Court Turns Down Request to Order Obasanjo’s Trial

Vanguard, 28 March 2009- A Federal high court sitting in Abuja yesterday turned down a request by two Abuja-based legal practitioners to compel the Code of Conduct.

Bureau to prosecute ex-President Olusegun Obasanjo’s over his handling of a whopping N1.2 billion Petroleum Development Trust Fund (PTDF) while he held office.

The trial high court judge, Justice Anwuli Chikere said the two lawyers pushing for Obasanjo’s trial not only lacked the legal right to invoke the court’s jurisdiction for the purpose but that their application was bereft of sufficient facts to move the court in their favour.

The judge who said her hands were tied in view of their lack of locus standi to maintain the suit struck it out without considering the merits of their case.

The lawyers, Messrs Osuagwu Ugochukwu and Charles Ogboli, wanted the ex-President arraigned, tried and appropriately sanctioned in the event he is found guilty of the handling of the said petroleum trust fund.

The management of the PTDF money, Vanguard reports, had strained the relationship between the ex-president and his former deputy, Alhaji Atiku Abubakar. The row over PTDF in the presidency in 2007 led to startling revelations about how key public officials handled government funds. The revelations had galvanised an investigation by the senate which report led to the suit in question.

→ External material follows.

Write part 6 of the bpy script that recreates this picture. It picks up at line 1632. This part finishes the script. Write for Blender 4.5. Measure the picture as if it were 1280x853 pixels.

The plaintiffs had laid the report of the senate which partly indicted the two key players in the Obasanjo government before the court as reason for why it must issue the mandamus order compelling the Code of Conduct Tribunal to begin the trial of ex-President Obasanjo.

In fact, the senate report formed the legal substratum upon which the lawyers’ suit was predicated.

They claimed that the Senate Committee referred Obasanjo to the bureau for what it called “further action.”

The 2006 presidential approvals were in respect of payment of N250 million to a law firm for the incorporation of Galaxy Backbone; $10 million for the purchase of computers for civil servants outside the scope of PTDF and N1billion for DICON.

But the ex-President had, in a 38-page written address submitted to the court in January through his counsel, Chief Afe Babalola (SAN), said he could not be prosecuted by the Code of Conduct Tribunal after his exit from power. Obasanjo said the matter was brought in “bad faith and with the intention to irritate and annoy” him.

The ex-President supported his address with 48 authorities and urged the court to dismiss the case as having no merit. Besides, Obasanjo, through his lawyer said he was never indicted by the Senate. He also contended that he was no longer a public officer and therefore could not be sued.

Besides, he argued that the two plaintiff lawyers lacked the legal right to initiate the suit.

But the plaintiffs, who presented 110 authorities to the court, said Obasanjo could be prosecuted.

They said: “No law bars the prosecution of former public officers who have violated the provisions of the Code of Conduct Bureau Act. See Section 16 of the Act.

“No law has been cited by the applicant to sustain his position that ex-public officers cannot be proceeded against by the second defendant.

“On the contrary, violations of the provision of the Code of Conduct Bureau Act are criminal in nature and thus any person (serving or retired) whose acts or omissions whilst in public office infringe on the Bureau Act has no immunity from prosecution and are subject to the jurisdiction of the Code of Conduct Bureau.

“We, therefore, urge this court to take judicial notice of the fact that a former Chairman of the Economic and Financial Crimes Commission (EFCC), Mallam Nuhu Ribadu, having left public office, is now being prosecuted by the Code of Conduct Bureau for breaching the provisions of the Act.”

Besides, Osuagwu said: “We are tax payers and we do not need to wait for other tax payers who are sleeping on their rights before coming to court. Our rights need not to be affected directly before coming to court. It may have been affected indirectly. We have a right to come to court to ask that public funds should be accounted for.

But Justice Anwuri Chikere yesterday overruled the plaintiffs, saying they lacked the locus standi to initiate the suit.

Upholding the citation of Ogunwumiju who represented ex-President Obasanjo in the matter, in a Court of Appeal decision on Bewaji Vs Obasanjo reported in 2007 Nigerian Weekly Law Report (NWLR) part 1039, the trial judge held that it is only when a plaintiff has suffered more damages than other Nigerians that he can sue.

Justice Chikere said that the contrary was the case in the instant case.

She also held that the plaintiffs failed to prove that there was an infraction on their legal rights and also did not disclose how their interests were affected.

According to her, the affidavit in support of the Originating Summon was also not sufficient because there were no enough facts to support claims adding that, “it is not enough to show that they are tax payers. “The suit is hereby struck out,” she pronounced.